What’s so bad about that, you ask? Well, here’s what the CCC has to say about itself over at the group’s website: “We also oppose all efforts to mix the races of mankind, to promote non-white races over the European-American people through so-called ‘affirmative action’ and similar measures, to destroy or denigrate the European-American heritage, including the heritage of the Southern people, and to force the integration of the races.”
The Herald-Journal in Spartanburg appeared to be the only major daily to report on Witherspoon’s well reported membership in an organization which apparently wants to re-white American history.
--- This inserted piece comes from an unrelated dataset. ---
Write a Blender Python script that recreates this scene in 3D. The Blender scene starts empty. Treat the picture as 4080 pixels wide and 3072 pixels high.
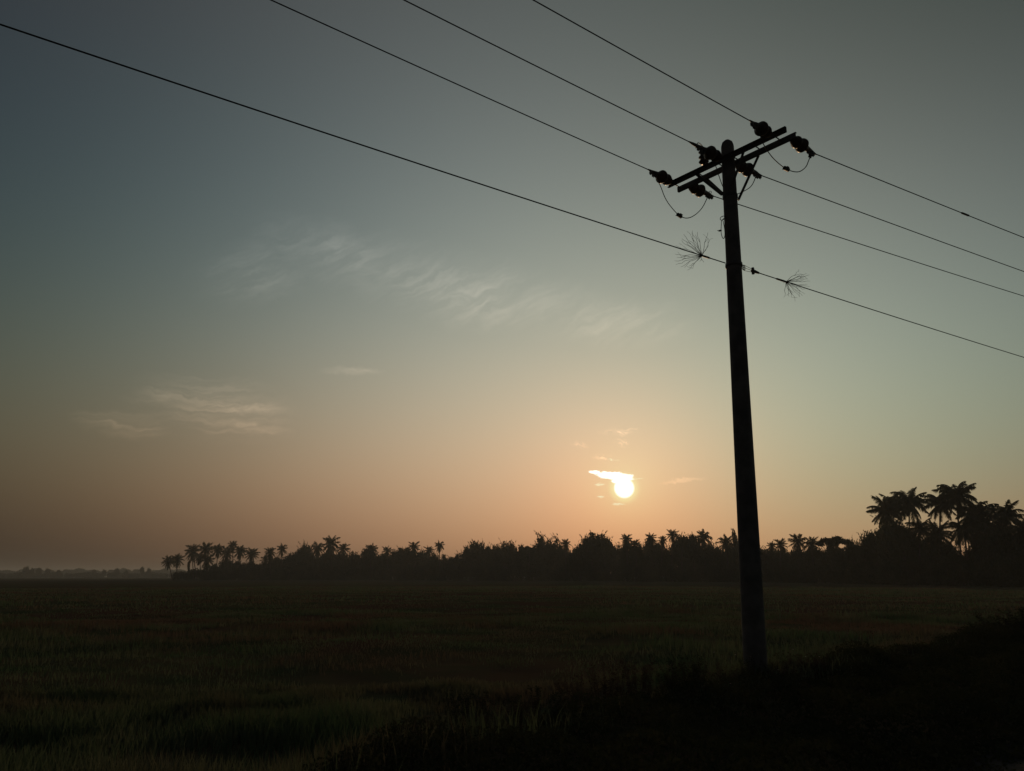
import bpy, math, random
import numpy as np
from mathutils import Vector, Matrix

sc = bpy.context.scene
COL = sc.collection
rnd = random.Random(7)

# ------------------------------------------------------------------ camera
FPX = 4080 * 26 / 36
PITCH = math.atan((2296 - 1536) / FPX)
CAM = Vector((0, 0, 1.95))
cd = bpy.data.cameras.new('camera'); cam = bpy.data.objects.new('camera', cd); COL.objects.link(cam)
cd.lens = 26; cd.sensor_width = 36; cd.clip_start = 0.05; cd.clip_end = 9000
cam.location = CAM; cam.rotation_euler = (math.pi / 2 + PITCH, 0, 0)
sc.camera = cam
sc.view_settings.view_transform = 'Standard'; sc.view_settings.look = 'None'
sc.view_settings.exposure = 0; sc.view_settings.gamma = 1
SUN_EL, SUN_AZ = math.radians(6.5), math.radians(8.60)     # azimuth from +Y towards +X
SDIR = Vector((math.sin(SUN_AZ) * math.cos(SUN_EL), math.cos(SUN_AZ) * math.cos(SUN_EL), math.sin(SUN_EL)))

def ray(x, y):
    fw = Vector((0, math.cos(PITCH), math.sin(PITCH))); up = Vector((0, -math.sin(PITCH), math.cos(PITCH)))
    return fw + Vector((1, 0, 0)) * ((x - 2040) / FPX) + up * ((1536 - y) / FPX)
def atY(x, y, Y):
    d = ray(x, y); return CAM + d * (Y / d.y)
def atZ(x, y, Z):
    d = ray(x, y); return CAM + d * ((Z - CAM.z) / d.z)
def azel(x, y):
    d = ray(x, y)
    return math.degrees(math.atan2(d.x, d.y)), math.degrees(math.atan2(d.z, math.hypot(d.x, d.y)))

# ------------------------------------------------------------------ world: hazy dawn sky
# sky coefficients: natural log of radiance as a smooth function of direction (see feature list)
SKY = [[-0.1208, -1.4104, -2.0443], [-0.1298, 1.113, 1.9104], [1.9891, 1.6604, 1.5901], [-1.0892, 2.7407, 6.0098], [-6.3506, -4.0092, -5.2848], [10.1399, 2.5421, -0.4904], [-8.4221, -12.7804, -17.6122], [-1.9241, -2.1018, 2.7345], [-12.9876, -4.7905, -2.4341], [5.7643, 7.8245, 10.1219], [-1.5208, -1.7584, -1.9249], [-4.1048, -2.1846, -2.4712], [3.3214, 1.6103, 1.5746], [-0.9645, -0.2472, -0.2637], [-3.7588, -2.7075, -1.9342], [3.3936, 1.609, 0.5618], [2.6148, 1.6752, 1.0399], [4.1353, 2.7342, 3.1312], [5.6679, 2.6887, -1.8526], [-0.888, 1.0778, 1.2438], [1.2389, -0.1173, 0.8105]]  #SKYCOEF
def feat(X, Y, Z, S):
    Z = np.maximum(Z, 0)
    c = np.clip(X * S[0] + Y * S[1] + Z * S[2], -1, 1); a = np.degrees(np.arccos(c))
    h = np.exp(-Z / 0.10)
    return [1 + 0 * X, X, Y, Z, X * X, X * Z, Z * Z, X * X * Z, X * Z * Z, Z * Z * Z, X * X * X,
            np.exp(-a / 25), np.exp(-a / 9), np.exp(-a / 2.6), h, h * X, h * Y, X ** 4, X * X * Z * Z, X ** 3 * Z, h * X * X]
w = bpy.data.worlds.new('World'); sc.world = w; w.use_nodes = True
NT = w.node_tree; NT.nodes.clear()
class G:
    """tiny helper for node graphs"""
    def __init__(s, nt): s.nt = nt
    def put(s, sock, v):
        if isinstance(v, bpy.types.NodeSocket): s.nt.links.new(v, sock)
        else: sock.default_value = v
    def m(s, op, a, b=0.0, c=None, clamp=False):
        n = s.nt.nodes.new('ShaderNodeMath'); n.operation = op; n.use_clamp = clamp
        s.put(n.inputs[0], a)
        if op not in ('ABSOLUTE', 'SQRT', 'ARCCOSINE', 'ARCSINE', 'EXPONENT', 'SINE', 'COSINE'): s.put(n.inputs[1], b)
        if c is not None: s.put(n.inputs[2], c)
        return n.outputs[0]
    def v(s, op, a, b=None, scale=None):
        n = s.nt.nodes.new('ShaderNodeVectorMath'); n.operation = op
        s.put(n.inputs[0], a)
        if b is not None: s.put(n.inputs[1], b)
        if scale is not None: s.put(n.inputs['Scale'], scale)
        return n.outputs['Value'] if op in ('DOT_PRODUCT', 'LENGTH') else n.outputs['Vector']
    def xyz(s, a):
        n = s.nt.nodes.new('ShaderNodeSeparateXYZ'); s.put(n.inputs[0], a); return n.outputs
    def comb(s, x, y, z):
        n = s.nt.nodes.new('ShaderNodeCombineXYZ')
        for i, q in enumerate((x, y, z)): s.put(n.inputs[i], q)
        return n.outputs[0]
    def noise(s, vec, scale, detail=4, rough=.5, dist=0):
        n = s.nt.nodes.new('ShaderNodeTexNoise'); s.put(n.inputs['Vector'], vec)
        n.inputs['Scale'].default_value = scale; n.inputs['Detail'].default_value = detail
        n.inputs['Roughness'].default_value = rough; n.inputs['Distortion'].default_value = dist
        return n.outputs['Fac'], n.outputs['Color']
    def mr(s, val, a, b, c=0.0, d=1.0, smooth=True):
        n = s.nt.nodes.new('ShaderNodeMapRange'); n.clamp = True
        if smooth: n.interpolation_type = 'SMOOTHSTEP'
        s.put(n.inputs[0], val)
        for i, q in enumerate((a, b, c, d)): s.put(n.inputs[i + 1], q)
        return n.outputs[0]
    def mix(s, f, a, b):
        n = s.nt.nodes.new('ShaderNodeMix'); n.data_type = 'RGBA'
        s.put(n.inputs[0], f); s.put(n.inputs[6], a); s.put(n.inputs[7], b); return n.outputs[2]
g = G(NT)
tc = NT.nodes.new('ShaderNodeTexCoord')
D = g.v('NORMALIZE', tc.outputs['Generated'])
o = g.xyz(D); X, Y, Zr = o[0], o[1], o[2]
Z = g.m('MAXIMUM', Zr, 0.0)
ca = g.v('DOT_PRODUCT', D, tuple(SDIR))
ang = g.m('MULTIPLY', g.m('ARCCOSINE', g.m('MINIMUM', ca, .999999)), 57.29578)
def gexp(k): return g.m('EXPONENT', g.m('MULTIPLY', ang, -1.0 / k))
hh = g.m('EXPONENT', g.m('MULTIPLY', Z, -10.0))
XX, ZZ = g.m('MULTIPLY', X, X), g.m('MULTIPLY', Z, Z)
FE = [None, X, Y, Z, XX, g.m('MULTIPLY', X, Z), ZZ, g.m('MULTIPLY', XX, Z), g.m('MULTIPLY', X, ZZ),
      g.m('MULTIPLY', ZZ, Z), g.m('MULTIPLY', XX, X), gexp(25), gexp(9), gexp(2.6), hh, g.m('MULTIPLY', hh, X), g.m('MULTIPLY', hh, Y),
      g.m('MULTIPLY', XX, XX), g.m('MULTIPLY', XX, ZZ), g.m('MULTIPLY', g.m('MULTIPLY', XX, X), Z), g.m('MULTIPLY', hh, XX)]
acc = tuple(SKY[0])
for k in range(1, len(FE)):
    acc = g.v('ADD', acc, g.v('SCALE', tuple(SKY[k]), scale=FE[k]))
q = g.xyz(acc)
base = g.comb(*[g.m('EXPONENT', q[i]) for i in range(3)])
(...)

However, the paper approached Witherspoon’s past ties with the CCC timidly, treating the connection as if it was a mere rumor put forth by bloggers like Will Folks of FITSNews.com: “Some political websites on Tuesday claimed that Witherspoon had ties to the Council of Conservative Citizens as recently as 1999. The organization has been branded a ‘hate group’ by the Southern Poverty Law Center and the Anti-Defamation League and says in its mission statement that it opposes ‘all efforts to mix the races of mankind.'”
Then the daily let Witherspoon dismiss the, um, allegations: “Those claims are totally absurd,” Witherspoon said. “It’s unfortunate that just because you disagree with an individual and stand up to the plate that this sort of thing happens. I’ve been to one meeting years ago where I introduced a U.S. congressman, and that was it.”
Really? Because here’s what was reported in The State back in 1999: “Witherspoon acknowledged he was a member of the CCC and attended three meetings in 1998, the last in June.”
And in that same article, it was reported that “Witherspoon told party members he doesn’t own a computer and therefore was unaware of the website material [on the CCC site] until someone shared it with him. He said Saturday he found many articles offensive and added they ‘don’t share my opinion.'”
If I was a member of the CCC, well, I’d be pretty sore about all this. First Witherspoon breaks up with you back in 1999, and now he’s treating your group like it was nothing more than a one-night stand. But apparently that doesn’t bother the CCC. The South Carolina chapter recently posted a defense of Witherspoon and an attack on two websites that broke the story that was broken back in 1999.
Evidently, it’s pretty easy to forgive and forget.